═══ Data for this exercise

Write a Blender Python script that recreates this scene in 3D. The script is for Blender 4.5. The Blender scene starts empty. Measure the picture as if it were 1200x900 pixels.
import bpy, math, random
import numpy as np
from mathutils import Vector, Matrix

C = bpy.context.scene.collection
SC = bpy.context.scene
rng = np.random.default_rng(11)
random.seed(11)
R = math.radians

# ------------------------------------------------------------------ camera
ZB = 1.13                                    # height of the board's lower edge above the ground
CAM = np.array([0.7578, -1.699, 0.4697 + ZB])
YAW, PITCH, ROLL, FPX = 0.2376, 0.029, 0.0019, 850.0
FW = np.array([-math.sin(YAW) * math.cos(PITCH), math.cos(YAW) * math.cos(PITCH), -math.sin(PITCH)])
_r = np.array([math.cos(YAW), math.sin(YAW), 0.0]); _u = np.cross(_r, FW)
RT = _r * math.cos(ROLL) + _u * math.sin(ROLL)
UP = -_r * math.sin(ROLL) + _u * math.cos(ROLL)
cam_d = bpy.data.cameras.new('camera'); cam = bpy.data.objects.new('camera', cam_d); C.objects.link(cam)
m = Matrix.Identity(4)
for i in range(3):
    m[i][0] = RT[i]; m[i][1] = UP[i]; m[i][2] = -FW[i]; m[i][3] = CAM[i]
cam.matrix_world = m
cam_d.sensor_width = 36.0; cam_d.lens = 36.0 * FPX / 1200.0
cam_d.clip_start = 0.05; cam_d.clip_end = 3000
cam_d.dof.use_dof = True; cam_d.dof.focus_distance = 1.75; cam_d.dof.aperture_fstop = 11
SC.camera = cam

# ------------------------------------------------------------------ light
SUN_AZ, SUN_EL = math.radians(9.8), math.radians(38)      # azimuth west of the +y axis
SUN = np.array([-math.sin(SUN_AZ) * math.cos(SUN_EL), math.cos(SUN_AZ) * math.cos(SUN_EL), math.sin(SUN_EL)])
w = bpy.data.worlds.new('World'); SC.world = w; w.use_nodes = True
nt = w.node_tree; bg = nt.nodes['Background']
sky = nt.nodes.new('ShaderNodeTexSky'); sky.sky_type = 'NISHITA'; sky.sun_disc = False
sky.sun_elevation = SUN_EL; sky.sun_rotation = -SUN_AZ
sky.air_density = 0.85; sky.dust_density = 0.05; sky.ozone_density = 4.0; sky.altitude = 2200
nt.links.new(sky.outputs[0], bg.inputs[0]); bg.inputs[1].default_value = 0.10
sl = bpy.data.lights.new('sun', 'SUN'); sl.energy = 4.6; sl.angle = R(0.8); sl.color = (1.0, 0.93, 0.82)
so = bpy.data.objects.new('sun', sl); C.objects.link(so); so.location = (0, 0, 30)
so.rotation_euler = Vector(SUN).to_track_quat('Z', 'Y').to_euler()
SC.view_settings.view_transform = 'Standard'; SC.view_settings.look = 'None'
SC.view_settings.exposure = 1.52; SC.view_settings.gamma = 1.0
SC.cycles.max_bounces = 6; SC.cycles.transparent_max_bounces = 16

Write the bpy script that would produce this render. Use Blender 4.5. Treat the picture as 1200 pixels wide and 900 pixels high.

══════

Type the material above out again, exactly.

→ **Final result**
Write a Blender Python script that recreates this scene in 3D. The script is for Blender 4.5. The Blender scene starts empty. Measure the picture as if it were 1200x900 pixels.
import bpy, math, random
import numpy as np
from mathutils import Vector, Matrix

C = bpy.context.scene.collection
SC = bpy.context.scene
rng = np.random.default_rng(11)
random.seed(11)
R = math.radians

# ------------------------------------------------------------------ camera
ZB = 1.13                                    # height of the board's lower edge above the ground
CAM = np.array([0.7578, -1.699, 0.4697 + ZB])
YAW, PITCH, ROLL, FPX = 0.2376, 0.029, 0.0019, 850.0
FW = np.array([-math.sin(YAW) * math.cos(PITCH), math.cos(YAW) * math.cos(PITCH), -math.sin(PITCH)])
_r = np.array([math.cos(YAW), math.sin(YAW), 0.0]); _u = np.cross(_r, FW)
RT = _r * math.cos(ROLL) + _u * math.sin(ROLL)
UP = -_r * math.sin(ROLL) + _u * math.cos(ROLL)
cam_d = bpy.data.cameras.new('camera'); cam = bpy.data.objects.new('camera', cam_d); C.objects.link(cam)
m = Matrix.Identity(4)
for i in range(3):
    m[i][0] = RT[i]; m[i][1] = UP[i]; m[i][2] = -FW[i]; m[i][3] = CAM[i]
cam.matrix_world = m
cam_d.sensor_width = 36.0; cam_d.lens = 36.0 * FPX / 1200.0
cam_d.clip_start = 0.05; cam_d.clip_end = 3000
cam_d.dof.use_dof = True; cam_d.dof.focus_distance = 1.75; cam_d.dof.aperture_fstop = 11
SC.camera = cam

# ------------------------------------------------------------------ light
SUN_AZ, SUN_EL = math.radians(9.8), math.radians(38)      # azimuth west of the +y axis
SUN = np.array([-math.sin(SUN_AZ) * math.cos(SUN_EL), math.cos(SUN_AZ) * math.cos(SUN_EL), math.sin(SUN_EL)])
w = bpy.data.worlds.new('World'); SC.world = w; w.use_nodes = True
nt = w.node_tree; bg = nt.nodes['Background']
sky = nt.nodes.new('ShaderNodeTexSky'); sky.sky_type = 'NISHITA'; sky.sun_disc = False
sky.sun_elevation = SUN_EL; sky.sun_rotation = -SUN_AZ
sky.air_density = 0.85; sky.dust_density = 0.05; sky.ozone_density = 4.0; sky.altitude = 2200
nt.links.new(sky.outputs[0], bg.inputs[0]); bg.inputs[1].default_value = 0.10
sl = bpy.data.lights.new('sun', 'SUN'); sl.energy = 4.6; sl.angle = R(0.8); sl.color = (1.0, 0.93, 0.82)
so = bpy.data.objects.new('sun', sl); C.objects.link(so); so.location = (0, 0, 30)
so.rotation_euler = Vector(SUN).to_track_quat('Z', 'Y').to_euler()
SC.view_settings.view_transform = 'Standard'; SC.view_settings.look = 'None'
SC.view_settings.exposure = 1.52; SC.view_settings.gamma = 1.0
SC.cycles.max_bounces = 6; SC.cycles.transparent_max_bounces = 16

Write the bpy script that would produce this render. Use Blender 4.5. Treat the picture as 1200 pixels wide and 900 pixels high.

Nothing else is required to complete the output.